Muscle Specific Strength


I have been using AnyBody from the last few months only and I am still somewhat new. In the last few days I have been trying to understand the muscle strength data of the software and compare the results with real data. Specifically, I have been doing some simulations with the shoulder model to compare MVC values from AnyBody (at MMA = 1) and from literature. My problem has been that some of the cases (cases being different directions of force) match quite well, while some are quite far.

I am using AnyBody version 6.0.2 with AMMR 1.6.2

My question is: what kind of strength percentile does the shoulder model in AnyBody represent?

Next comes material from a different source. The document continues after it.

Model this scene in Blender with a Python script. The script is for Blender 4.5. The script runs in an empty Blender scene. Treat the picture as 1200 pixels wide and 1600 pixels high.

In the last days, I spent quite some time trying to understand the 3 element model used in AnyBody. While, I did not find the detailed description (I mean equations) describing the behaviour of the 3E muscle model in AnyBody, I tried to understand the different parameters used for the modelling. The parameter I am interested in is F0 (ideal muscle strength; strength at neutral fibre length).

In the 3E muscle model, F0 = Strength ScalePCSAMuscle Stress

Correct me if I am wrong, but, if I don’t use any scaling, Strength Scale = 1 for all the shoulder muscles. PCSA data has been obtained predominantly from cadaver studies (VU and MAYO, and a few others). While Muscle stress = 90 N/cm^2 for all the shoulder muscles. Unfortunately, I could not find the source for the value of muscle stress = 90N/cm^2. I tried to search the forum and came across a couple of threads which have dealt with this topic before:

Finally, I could find the literature reference for the muscle stress value, but, it has still left me confused as to what strength percentile does 90N/cm^2 represent. Are we talking about a young adult or an old adult? While, the anthropometric data of the standard human template is “around” 50th percentile European male, what about the strength aspects?

I am sorry for re-posting about topics already discussed. But, I am still not clear about this topic.

I would greatly appreciate if you could provide me with some literature references on this topic as well.


Hi Dave,

The data represents cadaver data so a specific subject, it may not represent a specific precentile in this respect.

If you measure the elbow flexion strength in the model it is around 40Nm for 90 deg angle, if compared with for example this paper

This is on the low side since the paper says around 60 Nm for young males.

If you want the model to fit a specific subject then it needs to be scaled to fit, this subject.

Best regards

Hi Søren

Thank you for your reply. Indeed, in my data as well, the MVC results have been lower in the simulations (but, also higher sometimes).

You wrote about scaling the model to fit the subject. I know that there are various scaling laws which also affect the strength of the model. Could you guide me some more about how to match, specifically, the model’s strength data with my subject? What kind of measurements do I need from the subject and how should I implement it in the model (perhaps, using the define arm strength index)?

From the experimental data I saw, I do realize that human strength is very variable. It’s not as simple as saying that A is stronger than B. The subjects tend to have different directions in which they are stronger. Which brings me back to my question again. When I try to match the strength of the model to the strength of my subject, how could I take into account this variability due to directions as well, besides, the absolute value itself?

Thanks and regards

Dear Dave,

Sorry for late answer.

This is a kind of hard question for us to answer.

There are some hardware devices which can measure muscle strengths, for instance, Biodex isokinetic strength test system.

I would rather to test the maximum joint torques of some human joints such as elbow flexion.
Then you can run AnyBody simulation for simple elbow flexion motion with appying that torque on the elbow joint.
And you can see how much muscle activation will be.

Then we can adjust the arm strength index until the maximum activation of the muscles will not exceed 1.0.

I tried to simply the case but there may be more works than I expect.